Por um lado, tem de haver mais exigência e mais rigor; por outro lado, os professores não podem ser tratados como sentinelas de aula ou funcionários do Ministério. É esse o dilema dos dias de hoje.
In net de hoje
Sem entrar em grandes filosofias (lá estão para isso os "cientistas da educação" no mastodôntico ME), parece-me que os problemas do sector não são, na essência, muito diferentes dos do conjunto da sociedade. Se nos virarmos para a Justiça, Saúde, etc. etc. a conclusão não será muito diferente. Parece-me inquestionável que a recusa dos professores é composta por vários e complexos ingredientes. Muitos não querem pura e simplesmente ser avaliados e que essa avaliação tenha consequências (progressão, remuneração etc.). Outros, por motivos de luta política, que vêm aqui um terreno propício. Outros porque discordam sinceramente do processo. E, do lado do Governo, quais são os principais objectivos? Em primeiro lugar está, com certeza, a criação de mecanismos que lhe permitam limitar o crescimento da massa salarial. Mas há um objectivo pouco aflorado e, se calhar, pouco percebido por muitos professores, que é a intenção de controlar politica e partidariamente as escolas. Aliás, este processo já está em marcha. Entre os objectivos não declarados, obviamente, está a criação de mais pasto para a "boyada".

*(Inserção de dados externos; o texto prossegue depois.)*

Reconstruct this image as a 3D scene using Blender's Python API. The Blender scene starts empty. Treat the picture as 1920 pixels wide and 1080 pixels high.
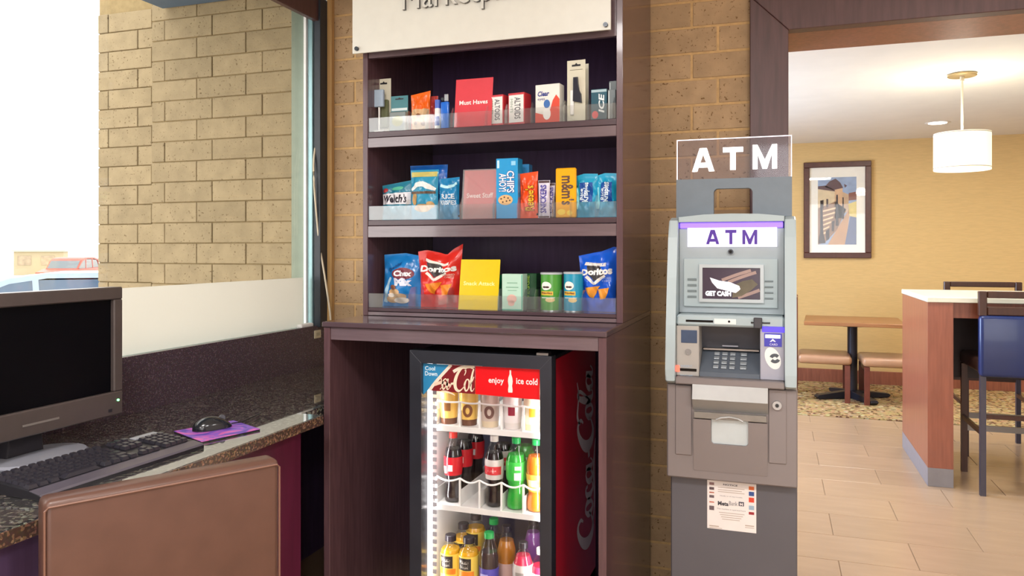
import bpy, bmesh, math, random
from mathutils import Vector, Matrix
random.seed(7)
R = math.radians
S = bpy.context.scene
COL = S.collection

# ------------------------------------------------------------------ camera
F, YAW, VH, EYE = 1439.4, R(18.94), 468.4, 1.34
cam_data = bpy.data.cameras.new('camera'); cam = bpy.data.objects.new('camera', cam_data); COL.objects.link(cam)
cam.location = (0, 0, EYE); cam.rotation_euler = (R(90), 0, YAW)
cam_data.sensor_width = 36; cam_data.lens = F / 1920 * 36
cam_data.shift_y = -(540 - VH) / 1920; cam_data.clip_start = 0.02; cam_data.clip_end = 500
S.camera = cam

# ------------------------------------------------------------------ sky, exposure, room lights
W = bpy.data.worlds.new('world'); S.world = W; W.use_nodes = True
bg = W.node_tree.nodes['Background']; bg.inputs[0].default_value = (1.0, 0.985, 0.955, 1); bg.inputs[1].default_value = 2.8
S.view_settings.view_transform = 'Standard'; S.view_settings.look = 'None'
S.view_settings.exposure = 0.35; S.view_settings.gamma = 1.0; S.view_settings.use_curve_mapping = False

def area(name, loc, size, power, color=(1, 1, 1), rot=(0, 0, 0), sy=None, portal=False, spread=180):
    d = bpy.data.lights.new(name, 'AREA'); d.energy = power; d.color = color; d.size = size
    if sy: d.shape = 'RECTANGLE'; d.size_y = sy
    d.spread = R(spread)
    o = bpy.data.objects.new(name, d); COL.objects.link(o); o.location = loc; o.rotation_euler = rot
    if portal: d.cycles.is_portal = True
    return o

area('window_portal', (-2.06, 1.6, 1.7), 2.9, 1, rot=(0, R(-90), 0), sy=1.5, portal=True)
area('lobby_fill_light', (1.2, -3.42, 1.5), 2.8, 54, (.95, .97, 1), rot=(R(90), 0, 0), sy=1.9)        # fill added behind the camera to brighten the cabinet niche, source unseen
area('dining_daylight', (-1.9, 5.6, 1.3), 2.0, 110, (.55, .72, 1), rot=(R(90), 0, R(-90)), sy=1.3)   # daylight from the dining room's side window
for x, y, p in ((-0.7, 0.2, 38), (1.2, 0.2, 34), (-0.7, -2.0, 32), (1.2, -2.0, 32), (2.6, 1.6, 24)):
    area('ceiling_lamp_light', (x, y, 2.66), 0.6, p, (1, 0.965, 0.94))
for x, y, p in ((0.6, 4.4, 17), (2.6, 4.4, 19), (1.2, 6.6, 17), (3.2, 6.8, 19), (-0.4, 6.6, 9)):
    area('dining_lamp_light', (x, y, 2.40), 0.35, p, (1, 0.94, 0.84))

# ------------------------------------------------------------------ measuring: pixel of the photograph + known plane -> point in the room
_c, _s = math.cos(YAW), math.sin(YAW)
def ray(u, v):
    a = (u - 960) / F
    return (-_s + a * _c, _c + a * _s, (VH - v) / F)
def PY(u, v, Y):
    r = ray(u, v); k = Y / r[1]; return Vector((r[0] * k, Y, EYE + r[2] * k))
def PZ(u, v, Z):
    r = ray(u, v); k = (Z - EYE) / r[2]; return Vector((r[0] * k, r[1] * k, Z))
def PX(u, v, X):
    r = ray(u, v); k = X / r[0]; return Vector((X, r[1] * k, EYE + r[2] * k))
def PD(u, v, d):
    r = ray(u, v); return Vector((r[0] * d, r[1] * d, EYE + r[2] * d))

# ------------------------------------------------------------------ materials
def lin(h):
    h = h.lstrip('#'); o = []
    for i in (0, 2, 4):
        c = int(h[i:i + 2], 16) / 255
        o.append(c / 12.92 if c <= .04045 else ((c + .055) / 1.055) ** 2.4)
    return (*o, 1)
MATS = {}
def mt(name, hx, rough=.5, metal=0, spec=.5, var=.05, scale=25., bump=0., coat=0., emit=0., ecol=None, stretch=None, rnd=0.):
    if name in MATS: return MATS[name]
    m = bpy.data.materials.new(name); m.use_nodes = True; N = m.node_tree.nodes; L = m.node_tree.links
    b = N['Principled BSDF']; col = lin(hx)
    b.inputs['Roughness'].default_value = rough; b.inputs['Metallic'].default_value = metal
    b.inputs['Specular IOR Level'].default_value = spec; b.inputs['Coat Weight'].default_value = coat
    b.inputs['Coat Roughness'].default_value = .06
    b.inputs['Base Color'].default_value = col
    if var > 0:
        tc = N.new('ShaderNodeTexCoord'); nz = N.new('ShaderNodeTexNoise'); nz.inputs['Scale'].default_value = scale
        nz.inputs['Detail'].default_value = 4
        if stretch:
            mp = N.new('ShaderNodeMapping'); mp.inputs['Scale'].default_value = stretch
            L.new(tc.outputs['Object'], mp.inputs[0]); L.new(mp.outputs[0], nz.inputs['Vector'])
        else: L.new(tc.outputs['Object'], nz.inputs['Vector'])
        rp = N.new('ShaderNodeValToRGB'); rp.color_ramp.elements[0].position = .3; rp.color_ramp.elements[1].position = .7
        rp.color_ramp.elements[0].color = tuple(c * (1 - var) for c in col[:3]) + (1,)
        rp.color_ramp.elements[1].color = tuple(min(1, c * (1 + var)) for c in col[:3]) + (1,)
        L.new(nz.outputs['Fac'], rp.inputs[0]); last = rp.outputs[0]
        if rnd:
            oi = N.new('ShaderNodeObjectInfo'); hv = N.new('ShaderNodeHueSaturation'); ma = N.new('ShaderNodeMath'); ma.operation = 'MULTIPLY_ADD'
            ma.inputs[1].default_value = rnd * 2; ma.inputs[2].default_value = 1 - rnd
            L.new(oi.outputs['Random'], ma.inputs[0]); L.new(ma.outputs[0], hv.inputs['Value']); L.new(last, hv.inputs['Color']); last = hv.outputs[0]
        L.new(last, b.inputs['Base Color'])
        if bump:
            bp = N.new('ShaderNodeBump'); bp.inputs['Strength'].default_value = bump; bp.inputs['Distance'].default_value = .004
            L.new(nz.outputs['Fac'], bp.inputs['Height']); L.new(bp.outputs[0], b.inputs['Normal'])
    if emit:
        b.inputs['Emission Color'].default_value = lin(ecol or hx); b.inputs['Emission Strength'].default_value = emit
    MATS[name] = m
    return m
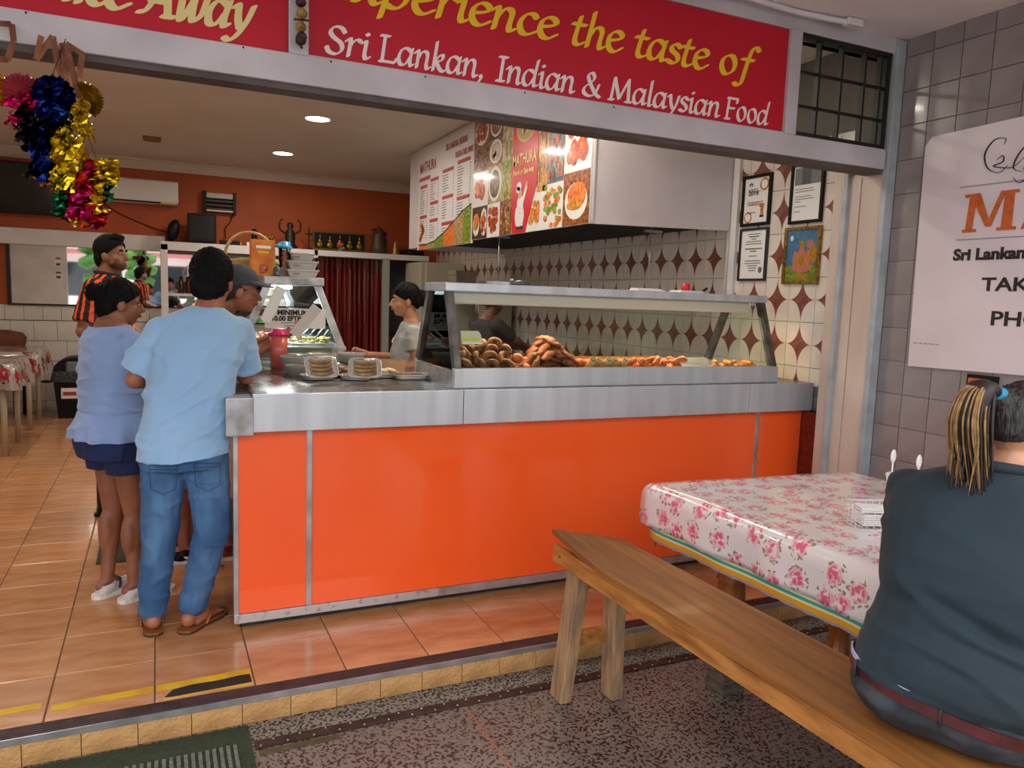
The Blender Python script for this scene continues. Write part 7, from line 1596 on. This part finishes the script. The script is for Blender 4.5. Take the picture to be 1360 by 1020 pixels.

Não sou professor, e pergunto-me: quantos dos que peroram sobre a questão se terão dela acercado minimamente?
NG
"...controle político e partidário das escolas..."
Este tem sido o desejo dos partidos no poder. E passados quase 35 anos de regime democrático, este governo já legislou alterando a filosofia e orgânica de gestão introduzidas em 1976 , com o diploma de Cardia.O novo director e as funções que lhe são atribuídas articulam uma forma de correia de transmissão entre os vários níveis de decisão orgânica e funcional. Onde é que eu já vi isto? O barulho todo em volta da avaliação tem funcionado como um nevoeiro que encobre , distraindo da necessidade de reflexão,mas que os efeitos da criação dos titulares começou a tornar imperiosa.